===== Source data

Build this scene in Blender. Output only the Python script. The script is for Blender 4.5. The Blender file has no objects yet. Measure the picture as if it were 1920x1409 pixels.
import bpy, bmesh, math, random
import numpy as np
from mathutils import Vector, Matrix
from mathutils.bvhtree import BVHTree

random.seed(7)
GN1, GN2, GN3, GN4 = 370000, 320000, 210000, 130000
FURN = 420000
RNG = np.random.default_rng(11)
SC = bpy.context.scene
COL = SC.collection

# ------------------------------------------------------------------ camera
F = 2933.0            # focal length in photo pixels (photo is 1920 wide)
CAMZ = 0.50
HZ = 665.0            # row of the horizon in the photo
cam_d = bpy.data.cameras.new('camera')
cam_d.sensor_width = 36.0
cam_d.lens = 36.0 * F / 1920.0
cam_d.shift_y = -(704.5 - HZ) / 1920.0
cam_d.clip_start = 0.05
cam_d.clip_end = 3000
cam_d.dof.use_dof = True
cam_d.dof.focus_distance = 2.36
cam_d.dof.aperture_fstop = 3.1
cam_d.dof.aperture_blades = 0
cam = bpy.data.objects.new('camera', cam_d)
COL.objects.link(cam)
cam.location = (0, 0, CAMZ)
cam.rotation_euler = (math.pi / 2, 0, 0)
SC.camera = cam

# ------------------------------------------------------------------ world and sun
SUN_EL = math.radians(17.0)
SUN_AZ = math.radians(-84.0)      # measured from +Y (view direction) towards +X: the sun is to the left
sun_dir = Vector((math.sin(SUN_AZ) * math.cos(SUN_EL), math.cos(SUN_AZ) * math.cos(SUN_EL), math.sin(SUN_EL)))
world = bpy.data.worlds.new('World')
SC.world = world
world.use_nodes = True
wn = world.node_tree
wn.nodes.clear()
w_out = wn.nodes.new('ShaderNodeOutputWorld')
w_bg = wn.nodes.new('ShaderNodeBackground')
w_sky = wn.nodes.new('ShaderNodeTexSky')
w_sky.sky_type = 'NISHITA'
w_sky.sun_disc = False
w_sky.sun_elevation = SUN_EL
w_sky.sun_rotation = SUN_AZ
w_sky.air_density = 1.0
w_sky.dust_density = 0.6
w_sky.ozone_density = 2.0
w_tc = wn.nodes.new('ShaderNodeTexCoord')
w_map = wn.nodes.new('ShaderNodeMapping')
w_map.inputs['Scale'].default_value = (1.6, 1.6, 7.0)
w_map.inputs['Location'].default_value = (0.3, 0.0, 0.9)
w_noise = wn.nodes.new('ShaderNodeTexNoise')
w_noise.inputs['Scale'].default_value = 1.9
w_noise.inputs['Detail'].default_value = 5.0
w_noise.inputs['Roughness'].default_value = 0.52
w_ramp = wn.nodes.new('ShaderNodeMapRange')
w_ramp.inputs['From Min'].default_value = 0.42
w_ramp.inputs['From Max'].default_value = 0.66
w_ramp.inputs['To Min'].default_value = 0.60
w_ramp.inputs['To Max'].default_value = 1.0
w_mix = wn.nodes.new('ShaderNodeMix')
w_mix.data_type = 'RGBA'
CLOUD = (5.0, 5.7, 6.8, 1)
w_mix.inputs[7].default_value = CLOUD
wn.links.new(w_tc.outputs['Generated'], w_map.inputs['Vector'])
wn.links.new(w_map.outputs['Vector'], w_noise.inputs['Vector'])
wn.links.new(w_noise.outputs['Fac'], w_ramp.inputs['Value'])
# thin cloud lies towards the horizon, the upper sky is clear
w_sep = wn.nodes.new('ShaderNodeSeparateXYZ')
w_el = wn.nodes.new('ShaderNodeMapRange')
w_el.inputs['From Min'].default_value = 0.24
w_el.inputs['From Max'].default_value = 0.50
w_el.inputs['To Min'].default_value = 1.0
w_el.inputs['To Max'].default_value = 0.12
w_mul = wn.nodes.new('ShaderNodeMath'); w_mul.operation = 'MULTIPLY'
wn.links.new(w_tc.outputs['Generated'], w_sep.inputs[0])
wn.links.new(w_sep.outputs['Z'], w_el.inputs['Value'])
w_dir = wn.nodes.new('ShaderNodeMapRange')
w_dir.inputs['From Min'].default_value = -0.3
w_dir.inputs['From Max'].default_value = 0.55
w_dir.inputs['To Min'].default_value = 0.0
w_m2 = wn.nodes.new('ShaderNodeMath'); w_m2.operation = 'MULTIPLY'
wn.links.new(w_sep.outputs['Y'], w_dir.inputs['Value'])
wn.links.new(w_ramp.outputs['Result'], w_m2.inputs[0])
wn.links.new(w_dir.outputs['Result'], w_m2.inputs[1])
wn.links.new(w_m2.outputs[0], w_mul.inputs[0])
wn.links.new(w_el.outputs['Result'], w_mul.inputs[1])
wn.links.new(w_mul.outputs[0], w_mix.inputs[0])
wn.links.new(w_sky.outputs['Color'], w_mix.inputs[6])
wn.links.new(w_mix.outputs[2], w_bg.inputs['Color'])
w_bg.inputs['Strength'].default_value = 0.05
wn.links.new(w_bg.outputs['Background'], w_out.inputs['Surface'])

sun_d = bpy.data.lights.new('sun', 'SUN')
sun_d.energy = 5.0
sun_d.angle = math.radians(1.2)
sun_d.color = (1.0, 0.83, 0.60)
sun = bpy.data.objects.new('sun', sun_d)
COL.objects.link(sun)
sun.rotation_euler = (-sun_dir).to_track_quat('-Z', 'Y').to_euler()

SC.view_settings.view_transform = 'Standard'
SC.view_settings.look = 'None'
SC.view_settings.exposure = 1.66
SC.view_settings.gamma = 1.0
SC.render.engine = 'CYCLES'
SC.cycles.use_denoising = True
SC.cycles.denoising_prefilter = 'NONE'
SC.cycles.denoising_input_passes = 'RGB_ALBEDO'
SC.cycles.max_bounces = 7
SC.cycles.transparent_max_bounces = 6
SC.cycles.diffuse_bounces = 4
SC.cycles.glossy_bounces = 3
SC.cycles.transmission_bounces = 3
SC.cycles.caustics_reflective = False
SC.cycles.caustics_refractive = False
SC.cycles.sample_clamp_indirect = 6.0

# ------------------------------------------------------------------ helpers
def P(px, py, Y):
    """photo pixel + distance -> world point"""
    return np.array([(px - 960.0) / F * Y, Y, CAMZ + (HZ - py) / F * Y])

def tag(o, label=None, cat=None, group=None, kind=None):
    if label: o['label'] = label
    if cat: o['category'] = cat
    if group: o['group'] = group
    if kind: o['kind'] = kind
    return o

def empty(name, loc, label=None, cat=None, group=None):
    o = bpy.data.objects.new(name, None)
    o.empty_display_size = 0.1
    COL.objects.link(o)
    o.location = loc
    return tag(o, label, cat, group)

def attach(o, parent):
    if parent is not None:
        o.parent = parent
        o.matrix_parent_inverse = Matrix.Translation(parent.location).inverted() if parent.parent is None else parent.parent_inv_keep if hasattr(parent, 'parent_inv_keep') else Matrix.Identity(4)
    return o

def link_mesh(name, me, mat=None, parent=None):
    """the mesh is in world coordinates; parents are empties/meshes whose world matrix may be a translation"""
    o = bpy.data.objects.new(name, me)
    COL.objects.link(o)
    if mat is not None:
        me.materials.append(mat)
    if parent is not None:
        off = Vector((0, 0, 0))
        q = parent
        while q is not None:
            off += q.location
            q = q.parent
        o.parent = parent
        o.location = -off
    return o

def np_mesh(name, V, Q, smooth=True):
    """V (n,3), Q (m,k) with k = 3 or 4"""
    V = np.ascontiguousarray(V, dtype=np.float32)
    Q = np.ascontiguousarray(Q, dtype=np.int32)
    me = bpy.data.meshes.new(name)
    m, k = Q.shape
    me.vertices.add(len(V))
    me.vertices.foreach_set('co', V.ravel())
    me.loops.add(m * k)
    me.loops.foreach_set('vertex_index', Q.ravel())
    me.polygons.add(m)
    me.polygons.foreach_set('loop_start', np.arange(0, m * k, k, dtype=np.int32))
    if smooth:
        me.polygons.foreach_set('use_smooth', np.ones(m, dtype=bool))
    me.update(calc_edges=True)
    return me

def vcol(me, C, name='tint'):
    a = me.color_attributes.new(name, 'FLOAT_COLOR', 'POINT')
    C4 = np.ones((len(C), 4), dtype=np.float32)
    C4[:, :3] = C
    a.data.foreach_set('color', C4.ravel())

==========

_Aim_
Return exactly, please, the lines of the material from the first one down to and including the line where "COL = SC.collection" appears.

_Right answer_
Build this scene in Blender. Output only the Python script. The script is for Blender 4.5. The Blender file has no objects yet. Measure the picture as if it were 1920x1409 pixels.
import bpy, bmesh, math, random
import numpy as np
from mathutils import Vector, Matrix
from mathutils.bvhtree import BVHTree

random.seed(7)
GN1, GN2, GN3, GN4 = 370000, 320000, 210000, 130000
FURN = 420000
RNG = np.random.default_rng(11)
SC = bpy.context.scene
COL = SC.collection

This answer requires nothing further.